== DATASET EXCERPT ==

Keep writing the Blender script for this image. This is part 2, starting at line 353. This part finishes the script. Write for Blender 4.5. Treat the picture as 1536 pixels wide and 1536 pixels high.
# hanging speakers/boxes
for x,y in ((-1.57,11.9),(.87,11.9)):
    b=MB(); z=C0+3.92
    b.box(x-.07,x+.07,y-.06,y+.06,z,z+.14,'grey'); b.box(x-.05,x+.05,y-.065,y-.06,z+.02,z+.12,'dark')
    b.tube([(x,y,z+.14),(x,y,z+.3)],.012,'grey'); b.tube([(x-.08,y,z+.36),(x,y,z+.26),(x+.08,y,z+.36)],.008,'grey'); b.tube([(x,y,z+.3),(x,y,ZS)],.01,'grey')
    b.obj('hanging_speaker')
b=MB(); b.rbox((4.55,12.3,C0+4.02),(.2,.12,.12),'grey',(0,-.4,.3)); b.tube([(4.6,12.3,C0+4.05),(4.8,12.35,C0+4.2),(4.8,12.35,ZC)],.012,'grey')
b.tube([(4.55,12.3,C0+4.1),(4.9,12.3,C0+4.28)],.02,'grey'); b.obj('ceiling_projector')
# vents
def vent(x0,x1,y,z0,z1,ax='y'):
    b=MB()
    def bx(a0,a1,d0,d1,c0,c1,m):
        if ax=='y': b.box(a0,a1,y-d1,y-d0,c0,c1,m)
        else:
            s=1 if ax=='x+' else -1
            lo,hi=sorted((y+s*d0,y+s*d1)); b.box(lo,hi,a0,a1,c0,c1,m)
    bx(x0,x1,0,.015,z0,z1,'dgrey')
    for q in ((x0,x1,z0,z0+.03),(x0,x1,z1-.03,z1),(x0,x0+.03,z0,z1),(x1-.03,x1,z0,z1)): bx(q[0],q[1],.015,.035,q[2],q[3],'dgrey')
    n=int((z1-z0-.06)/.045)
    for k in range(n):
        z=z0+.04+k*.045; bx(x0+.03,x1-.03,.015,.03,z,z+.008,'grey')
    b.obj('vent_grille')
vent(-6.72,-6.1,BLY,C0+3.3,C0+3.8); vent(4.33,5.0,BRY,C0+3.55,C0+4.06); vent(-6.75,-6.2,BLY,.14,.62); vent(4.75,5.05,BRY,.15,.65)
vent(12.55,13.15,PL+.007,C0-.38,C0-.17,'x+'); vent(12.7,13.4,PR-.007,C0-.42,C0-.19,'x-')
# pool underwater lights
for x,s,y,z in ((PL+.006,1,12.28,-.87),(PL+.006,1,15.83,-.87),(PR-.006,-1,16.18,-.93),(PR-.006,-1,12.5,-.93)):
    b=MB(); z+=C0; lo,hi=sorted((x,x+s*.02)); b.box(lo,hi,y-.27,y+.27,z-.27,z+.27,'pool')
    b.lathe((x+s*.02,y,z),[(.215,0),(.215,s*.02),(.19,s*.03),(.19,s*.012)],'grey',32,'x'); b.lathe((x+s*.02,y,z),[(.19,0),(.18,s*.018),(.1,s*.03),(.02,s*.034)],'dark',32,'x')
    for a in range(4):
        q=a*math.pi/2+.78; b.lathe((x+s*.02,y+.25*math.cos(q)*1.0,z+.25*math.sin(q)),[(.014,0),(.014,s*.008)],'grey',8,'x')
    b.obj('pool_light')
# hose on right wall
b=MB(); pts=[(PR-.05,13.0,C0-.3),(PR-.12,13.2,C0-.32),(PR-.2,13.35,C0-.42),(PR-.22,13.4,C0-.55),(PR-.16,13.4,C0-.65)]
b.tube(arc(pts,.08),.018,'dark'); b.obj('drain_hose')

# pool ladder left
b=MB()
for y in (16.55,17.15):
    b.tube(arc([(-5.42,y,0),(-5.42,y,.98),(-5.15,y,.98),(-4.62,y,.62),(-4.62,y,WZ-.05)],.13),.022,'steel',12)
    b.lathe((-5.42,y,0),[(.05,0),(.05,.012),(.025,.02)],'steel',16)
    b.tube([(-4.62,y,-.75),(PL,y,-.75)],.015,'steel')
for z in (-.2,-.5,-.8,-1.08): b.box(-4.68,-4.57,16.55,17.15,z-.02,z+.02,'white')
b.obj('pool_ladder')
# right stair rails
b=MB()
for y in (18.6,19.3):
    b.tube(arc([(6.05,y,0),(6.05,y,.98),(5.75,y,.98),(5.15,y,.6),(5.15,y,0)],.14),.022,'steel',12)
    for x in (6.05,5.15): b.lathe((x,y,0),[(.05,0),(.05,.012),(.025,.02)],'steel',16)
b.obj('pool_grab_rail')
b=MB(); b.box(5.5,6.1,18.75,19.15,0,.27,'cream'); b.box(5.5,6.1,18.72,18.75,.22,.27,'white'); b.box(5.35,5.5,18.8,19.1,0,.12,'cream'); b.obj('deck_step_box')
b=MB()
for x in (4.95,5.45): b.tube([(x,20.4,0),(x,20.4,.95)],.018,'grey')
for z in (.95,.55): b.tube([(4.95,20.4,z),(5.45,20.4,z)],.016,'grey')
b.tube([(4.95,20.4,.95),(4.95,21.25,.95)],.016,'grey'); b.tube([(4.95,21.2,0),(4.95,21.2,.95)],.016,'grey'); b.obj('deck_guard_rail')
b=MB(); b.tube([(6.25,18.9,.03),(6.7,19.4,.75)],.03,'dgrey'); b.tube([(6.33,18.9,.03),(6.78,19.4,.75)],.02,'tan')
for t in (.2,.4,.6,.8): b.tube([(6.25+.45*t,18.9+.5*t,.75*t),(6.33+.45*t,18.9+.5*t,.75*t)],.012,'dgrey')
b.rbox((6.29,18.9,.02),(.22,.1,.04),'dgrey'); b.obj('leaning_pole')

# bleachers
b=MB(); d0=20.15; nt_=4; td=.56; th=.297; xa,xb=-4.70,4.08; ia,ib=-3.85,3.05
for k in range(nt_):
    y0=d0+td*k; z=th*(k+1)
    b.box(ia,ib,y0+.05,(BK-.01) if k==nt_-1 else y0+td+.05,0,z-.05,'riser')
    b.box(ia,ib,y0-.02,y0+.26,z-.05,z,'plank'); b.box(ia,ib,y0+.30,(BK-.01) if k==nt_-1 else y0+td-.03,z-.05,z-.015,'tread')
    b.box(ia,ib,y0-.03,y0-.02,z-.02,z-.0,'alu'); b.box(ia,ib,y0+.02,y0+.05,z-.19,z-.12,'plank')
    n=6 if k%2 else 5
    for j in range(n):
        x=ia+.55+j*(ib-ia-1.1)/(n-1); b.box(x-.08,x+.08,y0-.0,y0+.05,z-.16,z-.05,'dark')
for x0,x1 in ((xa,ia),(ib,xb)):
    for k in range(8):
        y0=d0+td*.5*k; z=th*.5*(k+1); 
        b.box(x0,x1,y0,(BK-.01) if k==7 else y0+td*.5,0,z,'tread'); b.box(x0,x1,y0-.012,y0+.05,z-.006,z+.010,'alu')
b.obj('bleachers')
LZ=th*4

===

● SET PROBLEM: Locate "k==nt_-1 else y0+td-.03,z-.05,z-.015,'tread')" in the data above. Then repeat, exactly, its line and each line after it through the last, adding nothing.

● SOLVED PROBLEM:
    b.box(ia,ib,y0-.02,y0+.26,z-.05,z,'plank'); b.box(ia,ib,y0+.30,(BK-.01) if k==nt_-1 else y0+td-.03,z-.05,z-.015,'tread')
    b.box(ia,ib,y0-.03,y0-.02,z-.02,z-.0,'alu'); b.box(ia,ib,y0+.02,y0+.05,z-.19,z-.12,'plank')
    n=6 if k%2 else 5
    for j in range(n):
        x=ia+.55+j*(ib-ia-1.1)/(n-1); b.box(x-.08,x+.08,y0-.0,y0+.05,z-.16,z-.05,'dark')
for x0,x1 in ((xa,ia),(ib,xb)):
    for k in range(8):
        y0=d0+td*.5*k; z=th*.5*(k+1); 
        b.box(x0,x1,y0,(BK-.01) if k==7 else y0+td*.5,0,z,'tread'); b.box(x0,x1,y0-.012,y0+.05,z-.006,z+.010,'alu')
b.obj('bleachers')
LZ=th*4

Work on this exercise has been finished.